La Corte Costituzionale, infatti, ha dichiarato illegittimo l’art. 3, co. 1, del D.Lgs. n. 23/2015 nella parte in cui è stata individuata l’anzianità di servizio quale unico criterio di calcolo dell’indennità per licenziamento illegittimo, in quanto contraria ai principi di ragionevolezza e uguaglianza Costituzionalmente garantiti.

In ragione di ciò, la Corte ha ritenuto restituire al Giudice la palla! Non più, dunque, un criterio puramente matematico ed oggettivo, bensì un ritorno ad una valutazione discrezionale dell’organo giudicante, basata su fattori differenti rispetto all’anzianità di servizio, quali, ad esempio, la gravità della violazione della legge, le dimensioni aziendali, i carichi di famiglia, l’anzianità del lavoratore.

In sostanza, il lavoratore potrà ottenere un’indennità ora compresa tra un minimo di 6 ed un massimo di 36 mensilità, indipendentemente dalla propria anzianità di servizio, a scelta insindacabile del solo Giudice.

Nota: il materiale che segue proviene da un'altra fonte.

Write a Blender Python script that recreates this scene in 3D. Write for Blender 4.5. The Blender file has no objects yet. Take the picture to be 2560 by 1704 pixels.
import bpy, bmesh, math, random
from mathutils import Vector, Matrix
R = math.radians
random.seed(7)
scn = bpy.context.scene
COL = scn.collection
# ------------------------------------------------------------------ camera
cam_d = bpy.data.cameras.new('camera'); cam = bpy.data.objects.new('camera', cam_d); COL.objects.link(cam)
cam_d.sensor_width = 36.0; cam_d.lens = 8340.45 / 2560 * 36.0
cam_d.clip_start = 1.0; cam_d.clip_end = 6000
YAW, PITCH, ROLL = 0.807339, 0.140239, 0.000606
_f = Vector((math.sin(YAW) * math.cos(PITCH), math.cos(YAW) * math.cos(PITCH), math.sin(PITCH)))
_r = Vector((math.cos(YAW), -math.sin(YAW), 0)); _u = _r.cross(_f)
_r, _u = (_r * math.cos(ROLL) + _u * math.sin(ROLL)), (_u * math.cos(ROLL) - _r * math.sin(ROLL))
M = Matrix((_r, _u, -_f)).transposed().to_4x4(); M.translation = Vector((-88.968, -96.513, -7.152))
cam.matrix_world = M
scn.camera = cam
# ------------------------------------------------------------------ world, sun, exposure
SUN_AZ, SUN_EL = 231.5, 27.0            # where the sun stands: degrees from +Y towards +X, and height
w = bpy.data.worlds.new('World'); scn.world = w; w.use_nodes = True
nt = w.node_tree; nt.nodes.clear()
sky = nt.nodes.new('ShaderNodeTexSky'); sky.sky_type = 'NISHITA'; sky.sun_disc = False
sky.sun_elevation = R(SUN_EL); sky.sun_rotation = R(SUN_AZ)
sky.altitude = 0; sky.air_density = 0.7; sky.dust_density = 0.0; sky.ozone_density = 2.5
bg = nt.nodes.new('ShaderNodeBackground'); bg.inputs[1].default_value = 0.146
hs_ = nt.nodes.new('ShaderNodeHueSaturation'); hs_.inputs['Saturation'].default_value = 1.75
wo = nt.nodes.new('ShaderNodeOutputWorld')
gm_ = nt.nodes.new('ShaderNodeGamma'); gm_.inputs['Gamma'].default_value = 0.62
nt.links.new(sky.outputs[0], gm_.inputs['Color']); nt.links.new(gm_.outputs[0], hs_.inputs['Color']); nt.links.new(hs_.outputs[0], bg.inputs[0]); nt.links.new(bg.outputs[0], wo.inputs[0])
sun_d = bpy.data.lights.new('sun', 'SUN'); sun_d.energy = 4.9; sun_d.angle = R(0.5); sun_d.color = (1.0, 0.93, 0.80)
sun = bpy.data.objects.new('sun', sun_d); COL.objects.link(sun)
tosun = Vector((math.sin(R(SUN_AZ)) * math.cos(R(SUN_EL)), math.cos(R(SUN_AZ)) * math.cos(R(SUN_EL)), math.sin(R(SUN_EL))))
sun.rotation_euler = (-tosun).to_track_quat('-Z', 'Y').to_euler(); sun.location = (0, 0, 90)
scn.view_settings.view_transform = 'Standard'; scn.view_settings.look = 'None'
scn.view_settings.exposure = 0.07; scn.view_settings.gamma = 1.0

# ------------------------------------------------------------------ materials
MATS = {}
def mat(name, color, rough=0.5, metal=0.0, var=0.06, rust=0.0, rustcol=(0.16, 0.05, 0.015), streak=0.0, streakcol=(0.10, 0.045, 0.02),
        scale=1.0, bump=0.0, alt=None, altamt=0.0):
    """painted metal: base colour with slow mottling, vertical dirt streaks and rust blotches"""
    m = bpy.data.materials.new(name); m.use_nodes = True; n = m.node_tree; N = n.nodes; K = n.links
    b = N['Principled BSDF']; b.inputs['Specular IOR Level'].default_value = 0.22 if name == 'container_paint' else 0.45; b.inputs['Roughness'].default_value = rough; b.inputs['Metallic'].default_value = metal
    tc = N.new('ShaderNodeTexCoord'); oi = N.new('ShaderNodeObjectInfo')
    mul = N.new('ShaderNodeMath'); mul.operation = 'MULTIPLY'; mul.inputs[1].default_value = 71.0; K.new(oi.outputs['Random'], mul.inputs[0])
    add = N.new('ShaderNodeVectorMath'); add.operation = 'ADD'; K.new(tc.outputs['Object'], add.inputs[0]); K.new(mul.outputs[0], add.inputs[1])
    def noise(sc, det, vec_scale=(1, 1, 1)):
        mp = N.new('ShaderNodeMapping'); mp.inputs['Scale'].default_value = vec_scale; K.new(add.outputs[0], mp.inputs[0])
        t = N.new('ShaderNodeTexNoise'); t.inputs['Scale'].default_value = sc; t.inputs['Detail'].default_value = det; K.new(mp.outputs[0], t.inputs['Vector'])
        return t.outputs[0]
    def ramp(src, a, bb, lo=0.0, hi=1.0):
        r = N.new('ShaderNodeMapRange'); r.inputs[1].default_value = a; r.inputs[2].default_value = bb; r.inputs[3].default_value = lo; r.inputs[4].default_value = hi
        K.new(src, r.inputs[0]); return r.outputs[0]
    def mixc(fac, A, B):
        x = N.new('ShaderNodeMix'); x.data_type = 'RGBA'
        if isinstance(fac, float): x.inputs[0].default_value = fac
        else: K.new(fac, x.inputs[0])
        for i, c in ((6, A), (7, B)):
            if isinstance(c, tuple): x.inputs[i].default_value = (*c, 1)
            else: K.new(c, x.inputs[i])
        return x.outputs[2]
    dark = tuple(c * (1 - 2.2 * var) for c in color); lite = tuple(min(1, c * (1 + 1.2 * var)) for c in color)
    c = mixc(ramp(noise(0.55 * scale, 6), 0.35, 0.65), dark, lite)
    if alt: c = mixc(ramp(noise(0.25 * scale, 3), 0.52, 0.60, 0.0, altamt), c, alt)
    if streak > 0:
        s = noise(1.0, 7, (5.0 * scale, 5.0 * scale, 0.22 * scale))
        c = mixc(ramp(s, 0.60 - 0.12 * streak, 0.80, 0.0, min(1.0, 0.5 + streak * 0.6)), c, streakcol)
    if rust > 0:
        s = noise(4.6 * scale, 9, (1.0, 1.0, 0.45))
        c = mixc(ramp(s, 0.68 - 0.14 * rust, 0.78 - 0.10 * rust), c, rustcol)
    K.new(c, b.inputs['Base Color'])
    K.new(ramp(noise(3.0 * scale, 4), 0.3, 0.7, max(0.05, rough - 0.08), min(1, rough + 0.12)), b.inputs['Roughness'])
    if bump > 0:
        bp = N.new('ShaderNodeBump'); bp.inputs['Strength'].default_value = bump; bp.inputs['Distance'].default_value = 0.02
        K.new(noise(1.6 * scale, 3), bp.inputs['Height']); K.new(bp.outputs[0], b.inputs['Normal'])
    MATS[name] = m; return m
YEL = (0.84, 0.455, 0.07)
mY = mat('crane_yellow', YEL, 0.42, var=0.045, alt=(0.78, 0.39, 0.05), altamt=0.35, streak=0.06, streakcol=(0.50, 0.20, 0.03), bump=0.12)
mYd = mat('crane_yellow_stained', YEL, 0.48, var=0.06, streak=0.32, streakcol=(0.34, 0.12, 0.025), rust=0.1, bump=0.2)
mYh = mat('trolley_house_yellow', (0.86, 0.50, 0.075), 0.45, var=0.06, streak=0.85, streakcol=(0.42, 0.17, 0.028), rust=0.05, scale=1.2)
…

La sentenza, dunque, investe esclusivamente le disposizioni del comma 1 del citato articolo, ossia il criterio di calcolo, lasciando, di conseguenza, inalterata la previsione della misura minima e massima di mensilità riconoscibili al lavoratore.

Seppur non siano ancora state pubblicate le motivazioni di tale sentenza, già il Tribunale di Bari, con ordinanza dell’11.10.2018, ha ritenuto di applicare i principi della Corte Costituzionale, condannando un datore di lavoro al pagamento di 12 mensilità in luogo delle 4 cui, in ragione dell’anzianità di servizio del lavoratore, avrebbe dovuto condannarlo ante pronuncia della Corte Costituzionale.

Occorre tuttavia segnalare che la sentenza della Corte Costituzionale ha inevitabilmente generato un “doppio binario”: se da un lato, infatti, gli effetti di tale decisione si riflettono sugli esiti di eventuali procedimenti pendenti e/o futuri, è pur vero che gli stessi non investiranno le modalità di calcolo della c.d. offerta conciliativa ex art. 6 del D.Lgs. n. 23/2015.

Come noto, tale strumento permette ai datori di lavoro di offrire al lavoratore licenziato, avanti ad una sede protetta, un’indennità non assoggettata a contribuzione e tassazione, purché nei termini dell’impugnazione stragiudiziale, calcolata anch’essa sulla base dell’anzianità di servizio, tra un minimo di 2 ed un massimo di 18 mensilità (innalzate a 3-27 mensilità dal Decreto Dignità).

La sentenza della Corte Costituzionale, tuttavia, ha lasciato inalterato tale sistema di calcolo, il quale è rimasto, dunque, ancorato alla sola anzianità di servizio del lavoratore.

Va da sé che i lavoratori, nella consapevolezza di poter ottenere un importo più alto in sede giudiziale, salvo che non godano di una rilevante anzianità di servizio, troveranno più favorevole assumersi il rischio di un contenzioso, piuttosto che accettare somme potenzialmente inferiori a quanto potrebbero ottenere “grazie” alla discrezionalità del Giudice.

Tra Decreto Dignità ed illegittimità costituzionale, non ci resta che attendere che le Corti e gli esperti giuslavoristi si pronuncino.